Improved thermal management, more efficient motors, improved wheel aerodynamics, and lower rolling resistance tires also come together to add precious range. High-speed brake regeneration has also increased by as much as 30%, according to Porsche. Altogether, that means you'll have a good bit less range anxiety.

When you do need to replenish the battery, you'll be spending less time at a DC fast-charger since the rate has increased from 270 kilowatts to 320 kW. In practical terms, you can get from 10% capacity to 80% in only 18 minutes under ideal conditions, as opposed to the 5-80% in 23 minutes its predecessor required. The Taycan accomplishes this with its ability to maintain its peak charge rate longer and in a wider band of operating temperatures, despite having a larger capacity than before. Of course, that assumes you can find an operational and unoccupied charger capable of such loads, but hey, progress is progress, right?

All of these improvements help with practicality, but Porsche drivers are all about performance. And they’ll definitely get it for 2025. Every Taycan powertrain/battery combo is improved, but there are a lot of combos, plus the “Overboost Power with Launch Control” function needed for max acceleration – it can get confusing. To keep things as simple as possible, we’re just going with the Launch Control numbers. With the Performance Battery, the base, rear-drive Taycan increases to a 402-horsepower maximum from 321 horsepower. The Performance Battery Plus ups that to 429 hp from 375 hp. The all-wheel-drive 4S now produces 536 hp/590 hp (Performance/Performance Plus), versus 429 hp/482 hp.

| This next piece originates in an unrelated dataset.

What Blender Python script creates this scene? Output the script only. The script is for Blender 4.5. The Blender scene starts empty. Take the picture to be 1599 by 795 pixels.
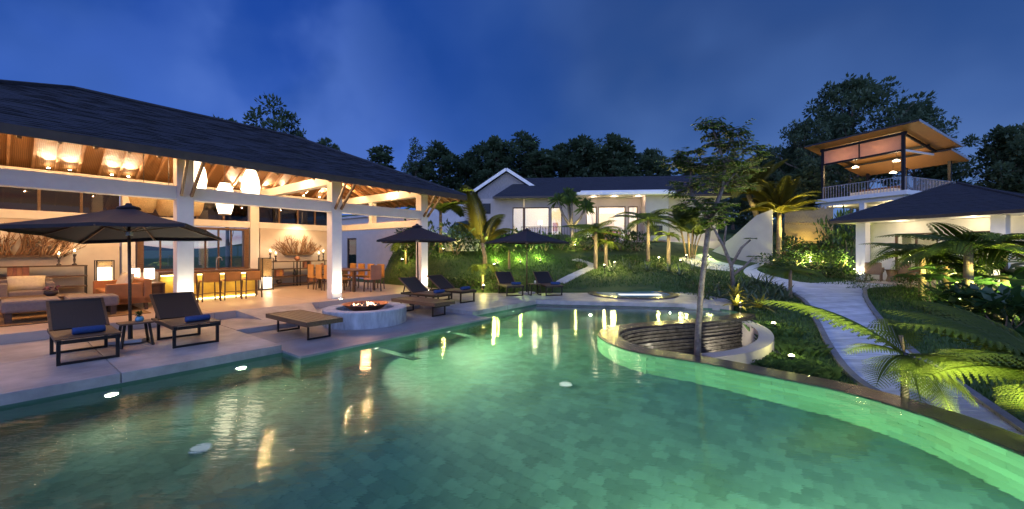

Then there are the Turbo models, which all get the bigger battery. The Taycan Turbo now produces 871 hp with Launch Control, up from 616. That’s far more than the old Turbo S, which now finds itself with 938 hp versus 750. Woof. Porsche says the Turbo S now hits 62 mph in 2.4 seconds, an improvement of 0.4 second.

I managed to snag a Turbo sedan for the drive between Seville and the Circuito Monteblanco racetrack on a challenging scenic route and can unequivocally state that I was not wanting for more power. Launch control still manages to trigger a guttural giggle as your organs slosh around in your ribcage, providing the kind of confidence when passing slower traffic on narrow roads that few other cars can offer. With the artificial “Electric Sport Sounds” on, you get better feedback of how hard you're driving, and there's even a subtle indication of the rear motor's two-speed transmission shifting.

The brake-by-wire system gets the 5,000-plus-pound sedan slowed in a hurry, and it's also easy to modulate when you feel like trailing the pads all the way down to an apex. There's no appreciable transition between brake regeneration and when the physical binders take hold, but the pedal itself feels slightly spongy for a performance car. Tapping the new push-to-pass button on the steering wheel gives you a bit more oomph for a moment, but if you're expecting a "go-baby-go" nitrous button, this isn't it.